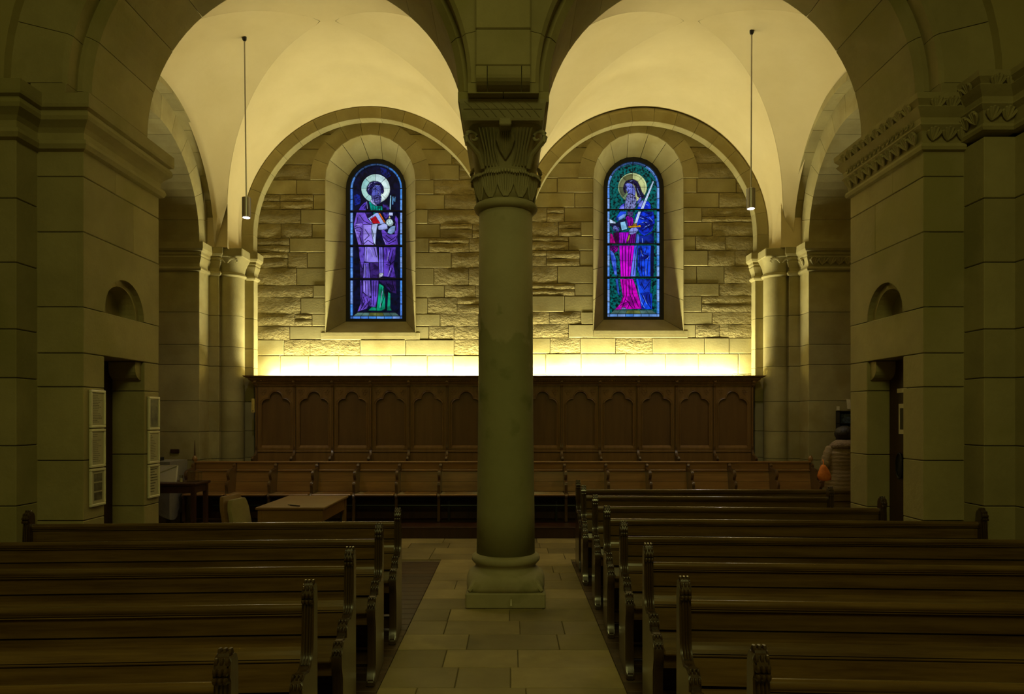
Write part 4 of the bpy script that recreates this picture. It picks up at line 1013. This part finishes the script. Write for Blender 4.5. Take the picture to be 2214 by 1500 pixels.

...

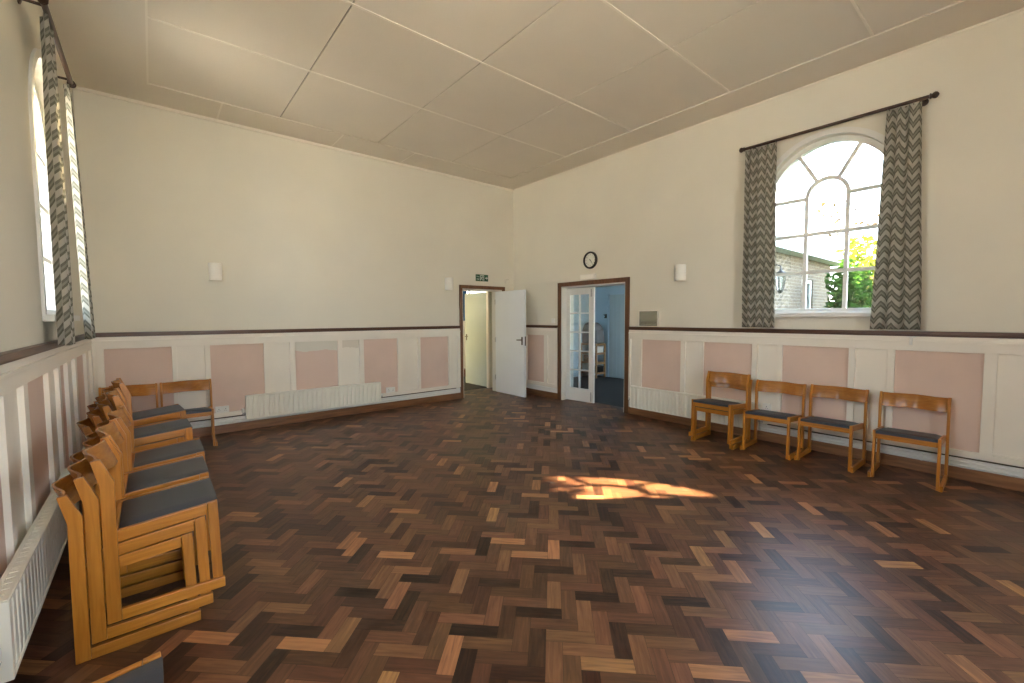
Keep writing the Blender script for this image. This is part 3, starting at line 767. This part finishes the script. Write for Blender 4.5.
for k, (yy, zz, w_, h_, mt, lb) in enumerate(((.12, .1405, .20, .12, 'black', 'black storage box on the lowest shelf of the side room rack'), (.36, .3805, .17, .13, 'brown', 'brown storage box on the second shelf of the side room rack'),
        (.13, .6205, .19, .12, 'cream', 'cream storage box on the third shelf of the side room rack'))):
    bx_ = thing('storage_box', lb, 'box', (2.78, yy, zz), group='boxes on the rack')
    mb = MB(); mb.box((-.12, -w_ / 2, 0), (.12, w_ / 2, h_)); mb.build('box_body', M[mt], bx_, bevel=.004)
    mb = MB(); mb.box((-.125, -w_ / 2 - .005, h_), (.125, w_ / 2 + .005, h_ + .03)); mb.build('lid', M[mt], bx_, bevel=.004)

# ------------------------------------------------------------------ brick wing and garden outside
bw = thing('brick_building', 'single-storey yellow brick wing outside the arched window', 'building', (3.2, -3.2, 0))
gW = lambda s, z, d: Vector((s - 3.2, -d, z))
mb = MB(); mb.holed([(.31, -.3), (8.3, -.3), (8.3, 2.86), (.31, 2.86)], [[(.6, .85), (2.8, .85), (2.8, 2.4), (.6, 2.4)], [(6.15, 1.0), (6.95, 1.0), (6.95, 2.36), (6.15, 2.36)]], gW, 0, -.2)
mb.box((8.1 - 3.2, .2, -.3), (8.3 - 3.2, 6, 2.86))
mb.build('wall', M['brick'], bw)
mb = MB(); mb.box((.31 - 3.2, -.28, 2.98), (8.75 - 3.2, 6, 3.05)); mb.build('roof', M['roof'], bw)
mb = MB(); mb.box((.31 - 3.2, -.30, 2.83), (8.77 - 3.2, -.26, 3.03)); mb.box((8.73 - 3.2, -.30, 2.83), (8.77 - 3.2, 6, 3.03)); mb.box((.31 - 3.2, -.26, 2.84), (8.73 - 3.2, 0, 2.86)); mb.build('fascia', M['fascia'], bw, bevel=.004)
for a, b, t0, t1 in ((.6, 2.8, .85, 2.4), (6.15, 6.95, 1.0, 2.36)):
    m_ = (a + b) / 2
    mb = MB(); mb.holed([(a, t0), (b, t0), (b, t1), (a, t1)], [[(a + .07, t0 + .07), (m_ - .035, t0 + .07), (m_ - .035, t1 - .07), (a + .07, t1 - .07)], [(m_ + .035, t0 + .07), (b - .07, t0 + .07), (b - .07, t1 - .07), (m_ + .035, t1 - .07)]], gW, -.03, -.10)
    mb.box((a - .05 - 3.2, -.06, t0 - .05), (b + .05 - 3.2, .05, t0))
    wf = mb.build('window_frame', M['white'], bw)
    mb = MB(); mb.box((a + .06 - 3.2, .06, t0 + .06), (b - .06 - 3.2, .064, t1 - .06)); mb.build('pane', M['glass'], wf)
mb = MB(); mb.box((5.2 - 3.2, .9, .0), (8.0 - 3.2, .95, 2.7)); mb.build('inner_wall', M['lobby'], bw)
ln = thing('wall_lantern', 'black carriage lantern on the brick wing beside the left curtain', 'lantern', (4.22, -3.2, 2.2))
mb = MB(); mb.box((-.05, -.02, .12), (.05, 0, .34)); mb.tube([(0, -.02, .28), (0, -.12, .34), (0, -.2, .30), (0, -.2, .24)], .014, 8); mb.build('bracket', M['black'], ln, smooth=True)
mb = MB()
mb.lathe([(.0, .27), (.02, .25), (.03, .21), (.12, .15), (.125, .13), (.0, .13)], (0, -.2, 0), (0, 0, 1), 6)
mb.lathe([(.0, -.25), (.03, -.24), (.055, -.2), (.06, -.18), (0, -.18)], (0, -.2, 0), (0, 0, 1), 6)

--

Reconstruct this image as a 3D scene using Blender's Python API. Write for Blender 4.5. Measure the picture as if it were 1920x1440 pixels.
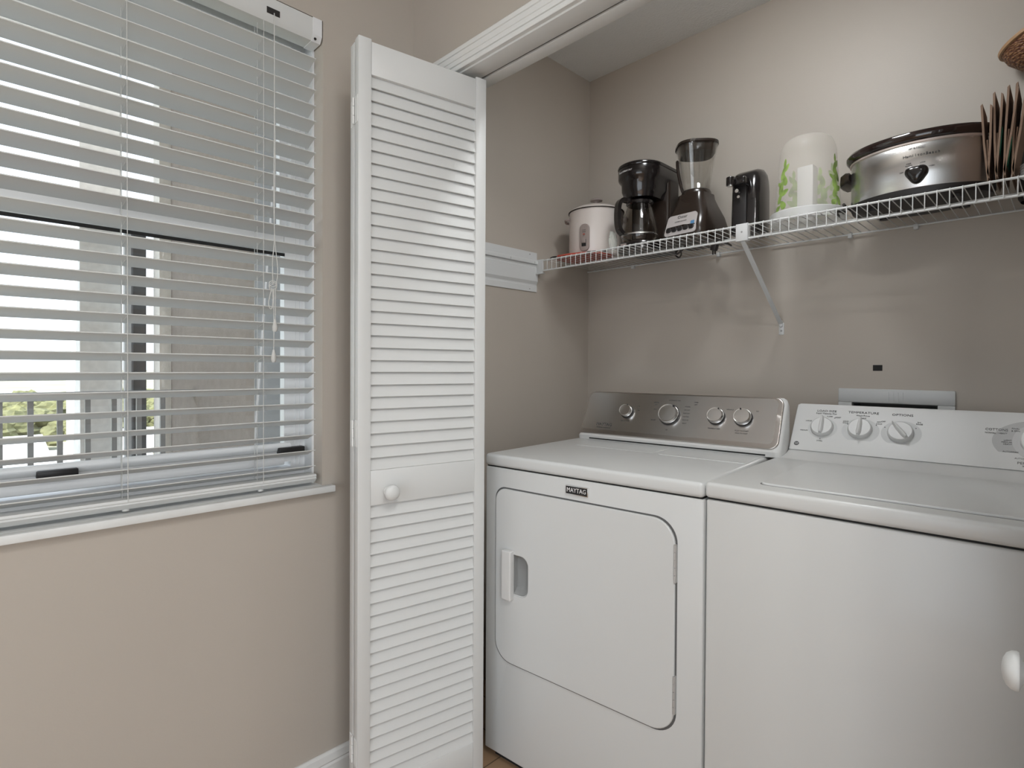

#### [DIRECTION]
Exactly and exclusively, reproduce the lines that start at the line containing "Keep writing the" and end at the line containing "mb = MB(); mb.box((-.125, -w_", inclusive of both.

#### [FULL RESPONSE]
Keep writing the Blender script for this image. This is part 3, starting at line 767. This part finishes the script. Write for Blender 4.5.
for k, (yy, zz, w_, h_, mt, lb) in enumerate(((.12, .1405, .20, .12, 'black', 'black storage box on the lowest shelf of the side room rack'), (.36, .3805, .17, .13, 'brown', 'brown storage box on the second shelf of the side room rack'),
        (.13, .6205, .19, .12, 'cream', 'cream storage box on the third shelf of the side room rack'))):
    bx_ = thing('storage_box', lb, 'box', (2.78, yy, zz), group='boxes on the rack')
    mb = MB(); mb.box((-.12, -w_ / 2, 0), (.12, w_ / 2, h_)); mb.build('box_body', M[mt], bx_, bevel=.004)
    mb = MB(); mb.box((-.125, -w_ / 2 - .005, h_), (.125, w_ / 2 + .005, h_ + .03)); mb.build('lid', M[mt], bx_, bevel=.004)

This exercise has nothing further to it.